Allo stesso modo, appare davvero aberrante parlare, con questa maggioranza e con
questo Parlamento, dopo questa sentenza e le reazioni che l'hanno seguita, di
"riforma della giustizia". Ed è difficile comprendere le ragioni per cui il Capo
dello Stato abbia evocato questo tema, dando l'impressione di offrire in qualche
modo la Magistraturacome vittima
sacrificale all'ira funesta del centrodestra nelle stesse ore in cui il loro
Capo, nel suo sconquassato messaggio televisivo, l'attaccava frontalmente. A
meno che lassù, sul colle più alto, si ritenga che tutto possa essere
sacrificato all'unico dio della stabilità di governo, secondo una logica che
solo apparentemente può essere considerata prudente, ma che nella sostanza
sarebbe pericolosissima (ancorché in linea con le peggiori oligarchie globali in
guerra con il costituzionalismo democratico).
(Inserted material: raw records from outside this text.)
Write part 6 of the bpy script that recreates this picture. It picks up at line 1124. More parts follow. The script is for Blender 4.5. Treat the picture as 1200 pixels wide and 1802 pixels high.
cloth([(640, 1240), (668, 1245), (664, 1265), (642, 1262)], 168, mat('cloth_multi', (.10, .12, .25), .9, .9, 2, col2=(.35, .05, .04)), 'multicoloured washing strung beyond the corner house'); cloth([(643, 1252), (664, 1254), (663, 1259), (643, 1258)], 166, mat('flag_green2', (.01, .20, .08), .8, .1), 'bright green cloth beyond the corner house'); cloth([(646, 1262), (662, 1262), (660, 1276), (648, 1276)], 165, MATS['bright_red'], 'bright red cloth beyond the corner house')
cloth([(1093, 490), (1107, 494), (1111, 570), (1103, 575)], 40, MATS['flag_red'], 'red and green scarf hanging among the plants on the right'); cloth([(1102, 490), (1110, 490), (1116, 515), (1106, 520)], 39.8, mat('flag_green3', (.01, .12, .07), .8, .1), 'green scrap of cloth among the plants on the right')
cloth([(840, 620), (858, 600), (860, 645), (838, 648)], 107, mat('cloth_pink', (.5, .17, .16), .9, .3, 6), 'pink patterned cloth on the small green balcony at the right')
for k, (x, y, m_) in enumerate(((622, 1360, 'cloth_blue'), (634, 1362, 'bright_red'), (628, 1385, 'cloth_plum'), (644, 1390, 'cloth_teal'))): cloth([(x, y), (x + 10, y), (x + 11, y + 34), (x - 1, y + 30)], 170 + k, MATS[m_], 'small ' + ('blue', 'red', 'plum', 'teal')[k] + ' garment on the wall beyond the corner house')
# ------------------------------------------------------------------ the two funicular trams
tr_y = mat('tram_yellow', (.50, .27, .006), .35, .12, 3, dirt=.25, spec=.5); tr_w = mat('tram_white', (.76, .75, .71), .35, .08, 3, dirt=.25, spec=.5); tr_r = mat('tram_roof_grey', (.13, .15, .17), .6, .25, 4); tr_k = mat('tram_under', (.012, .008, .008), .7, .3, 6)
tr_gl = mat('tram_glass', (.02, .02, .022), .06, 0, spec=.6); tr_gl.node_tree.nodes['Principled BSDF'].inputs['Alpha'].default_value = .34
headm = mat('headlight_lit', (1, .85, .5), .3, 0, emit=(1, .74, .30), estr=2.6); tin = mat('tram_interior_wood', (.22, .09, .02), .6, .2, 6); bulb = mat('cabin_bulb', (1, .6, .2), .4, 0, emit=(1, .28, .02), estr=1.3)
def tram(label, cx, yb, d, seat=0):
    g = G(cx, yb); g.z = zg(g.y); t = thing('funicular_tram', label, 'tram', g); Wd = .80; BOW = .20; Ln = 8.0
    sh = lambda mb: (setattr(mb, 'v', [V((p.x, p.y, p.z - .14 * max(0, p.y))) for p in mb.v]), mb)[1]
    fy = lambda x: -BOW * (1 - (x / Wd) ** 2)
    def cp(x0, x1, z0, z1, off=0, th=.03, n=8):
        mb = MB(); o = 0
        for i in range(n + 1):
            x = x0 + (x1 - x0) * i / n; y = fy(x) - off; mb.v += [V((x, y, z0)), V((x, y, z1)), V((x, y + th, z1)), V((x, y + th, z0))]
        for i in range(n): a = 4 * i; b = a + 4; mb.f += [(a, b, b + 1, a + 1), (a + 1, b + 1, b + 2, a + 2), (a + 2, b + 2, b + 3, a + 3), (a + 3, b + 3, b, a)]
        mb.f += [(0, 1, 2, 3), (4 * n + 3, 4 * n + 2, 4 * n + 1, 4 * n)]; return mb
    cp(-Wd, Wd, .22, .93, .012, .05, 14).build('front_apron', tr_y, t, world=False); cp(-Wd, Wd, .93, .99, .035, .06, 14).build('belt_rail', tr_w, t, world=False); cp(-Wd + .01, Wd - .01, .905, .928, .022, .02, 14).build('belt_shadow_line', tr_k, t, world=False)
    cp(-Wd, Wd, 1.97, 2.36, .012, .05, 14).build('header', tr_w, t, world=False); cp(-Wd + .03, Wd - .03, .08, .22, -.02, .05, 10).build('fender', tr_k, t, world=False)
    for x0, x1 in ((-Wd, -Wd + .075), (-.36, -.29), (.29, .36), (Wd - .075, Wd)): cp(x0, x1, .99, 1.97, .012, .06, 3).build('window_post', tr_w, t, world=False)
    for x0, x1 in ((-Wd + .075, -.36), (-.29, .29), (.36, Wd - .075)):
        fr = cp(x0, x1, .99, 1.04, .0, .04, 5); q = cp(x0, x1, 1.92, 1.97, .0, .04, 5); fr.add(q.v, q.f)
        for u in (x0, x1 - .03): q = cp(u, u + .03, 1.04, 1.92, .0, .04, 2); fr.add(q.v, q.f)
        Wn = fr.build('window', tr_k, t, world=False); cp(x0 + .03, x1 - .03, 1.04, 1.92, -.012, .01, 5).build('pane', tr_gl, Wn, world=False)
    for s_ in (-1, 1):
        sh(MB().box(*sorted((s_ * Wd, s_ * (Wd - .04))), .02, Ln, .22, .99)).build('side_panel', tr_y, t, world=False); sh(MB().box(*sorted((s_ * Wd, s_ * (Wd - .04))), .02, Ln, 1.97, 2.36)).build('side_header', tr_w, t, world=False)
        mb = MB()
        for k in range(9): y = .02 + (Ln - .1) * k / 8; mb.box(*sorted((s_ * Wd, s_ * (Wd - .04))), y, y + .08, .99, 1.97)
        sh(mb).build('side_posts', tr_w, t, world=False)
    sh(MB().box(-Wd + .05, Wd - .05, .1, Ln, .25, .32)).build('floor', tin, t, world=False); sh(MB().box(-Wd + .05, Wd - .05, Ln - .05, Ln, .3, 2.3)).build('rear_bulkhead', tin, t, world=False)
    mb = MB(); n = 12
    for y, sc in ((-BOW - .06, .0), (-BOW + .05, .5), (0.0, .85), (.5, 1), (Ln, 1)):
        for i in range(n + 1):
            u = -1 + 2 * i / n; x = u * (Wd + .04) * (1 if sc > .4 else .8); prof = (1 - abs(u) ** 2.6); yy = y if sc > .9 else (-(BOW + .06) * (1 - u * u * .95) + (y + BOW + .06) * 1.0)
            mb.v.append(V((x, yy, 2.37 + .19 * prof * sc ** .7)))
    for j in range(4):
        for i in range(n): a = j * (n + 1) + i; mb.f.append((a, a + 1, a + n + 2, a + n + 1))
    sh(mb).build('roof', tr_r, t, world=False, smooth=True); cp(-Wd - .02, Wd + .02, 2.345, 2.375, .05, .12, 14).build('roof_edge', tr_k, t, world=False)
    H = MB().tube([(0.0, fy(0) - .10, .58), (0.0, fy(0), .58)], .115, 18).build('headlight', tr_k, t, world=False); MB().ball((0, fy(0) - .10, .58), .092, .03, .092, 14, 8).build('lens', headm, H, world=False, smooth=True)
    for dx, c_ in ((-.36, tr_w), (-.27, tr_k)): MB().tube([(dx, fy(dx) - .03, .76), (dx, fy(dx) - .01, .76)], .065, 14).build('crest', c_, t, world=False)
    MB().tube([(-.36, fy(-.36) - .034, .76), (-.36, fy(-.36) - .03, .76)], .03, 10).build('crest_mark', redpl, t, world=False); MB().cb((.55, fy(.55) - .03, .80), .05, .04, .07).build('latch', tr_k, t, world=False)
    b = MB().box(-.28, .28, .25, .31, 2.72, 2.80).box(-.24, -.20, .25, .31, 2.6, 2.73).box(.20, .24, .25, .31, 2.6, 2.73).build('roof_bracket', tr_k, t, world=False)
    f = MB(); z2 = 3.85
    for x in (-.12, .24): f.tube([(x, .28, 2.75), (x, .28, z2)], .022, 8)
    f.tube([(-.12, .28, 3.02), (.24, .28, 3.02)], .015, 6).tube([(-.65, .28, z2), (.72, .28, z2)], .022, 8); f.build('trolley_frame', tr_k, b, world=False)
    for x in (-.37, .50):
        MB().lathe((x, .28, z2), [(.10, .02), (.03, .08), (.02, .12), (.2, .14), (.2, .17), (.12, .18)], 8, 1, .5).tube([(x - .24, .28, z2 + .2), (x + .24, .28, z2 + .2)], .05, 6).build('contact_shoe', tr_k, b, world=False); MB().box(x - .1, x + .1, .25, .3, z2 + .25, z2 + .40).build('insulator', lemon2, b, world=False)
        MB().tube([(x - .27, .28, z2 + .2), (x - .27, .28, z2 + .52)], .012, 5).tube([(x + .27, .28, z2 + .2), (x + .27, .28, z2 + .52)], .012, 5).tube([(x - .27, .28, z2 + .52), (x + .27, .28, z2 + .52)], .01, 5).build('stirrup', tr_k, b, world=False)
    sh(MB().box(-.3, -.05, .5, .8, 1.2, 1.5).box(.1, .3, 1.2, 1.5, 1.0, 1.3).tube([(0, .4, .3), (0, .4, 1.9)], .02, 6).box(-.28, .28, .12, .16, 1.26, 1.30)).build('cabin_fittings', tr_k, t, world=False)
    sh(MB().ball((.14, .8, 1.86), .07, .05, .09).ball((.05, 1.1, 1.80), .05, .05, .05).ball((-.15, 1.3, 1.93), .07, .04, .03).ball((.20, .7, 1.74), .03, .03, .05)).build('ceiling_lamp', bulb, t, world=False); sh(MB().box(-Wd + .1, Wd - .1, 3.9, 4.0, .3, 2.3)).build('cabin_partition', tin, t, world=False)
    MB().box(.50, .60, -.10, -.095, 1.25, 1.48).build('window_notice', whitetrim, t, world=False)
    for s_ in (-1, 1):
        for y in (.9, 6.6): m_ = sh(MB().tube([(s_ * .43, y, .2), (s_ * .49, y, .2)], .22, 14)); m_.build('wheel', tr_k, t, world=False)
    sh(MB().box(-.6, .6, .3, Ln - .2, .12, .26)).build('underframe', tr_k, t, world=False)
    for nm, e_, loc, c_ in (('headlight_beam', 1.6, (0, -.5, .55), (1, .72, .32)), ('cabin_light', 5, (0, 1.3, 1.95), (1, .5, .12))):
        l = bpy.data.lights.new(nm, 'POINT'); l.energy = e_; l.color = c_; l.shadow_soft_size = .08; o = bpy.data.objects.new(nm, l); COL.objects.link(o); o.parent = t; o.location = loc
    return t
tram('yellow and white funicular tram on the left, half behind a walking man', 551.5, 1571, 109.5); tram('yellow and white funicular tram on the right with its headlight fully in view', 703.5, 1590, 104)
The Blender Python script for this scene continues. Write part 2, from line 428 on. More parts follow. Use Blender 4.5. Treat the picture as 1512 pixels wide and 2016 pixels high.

Sul più lungo periodo è probabile che il big bang che sta devastando il
centrodestra travolga, per contagio, anche quel che resta del centrosinistra,
con qualche milione di elettori di destra alla ricerca di una casa, e
altrettanti di sinistra alla ricerca di una ragione. Questo l'effetto velenoso
del pasticciaccio brutto di piazza del Quirinale, e del progetto delle "grandi
intese" destinato a cancellare anche quei pochi anticorpi morali che erano
sopravvissuti a sinistra all'infezione berlusconiana. Ancora una volta ci tocca
assistere, come settant'anni or sono, al fallimento di un'intera classe
dirigente. E come allora, le uniche speranze possibili (lo sappiamo quanto
esili, o comunque poco visibili) sono affidate all'emergere di una classe
politica "altra", non logorata né contaminata, culturalmente e politicamente
libera dai vizi di un ventennio di vergogna.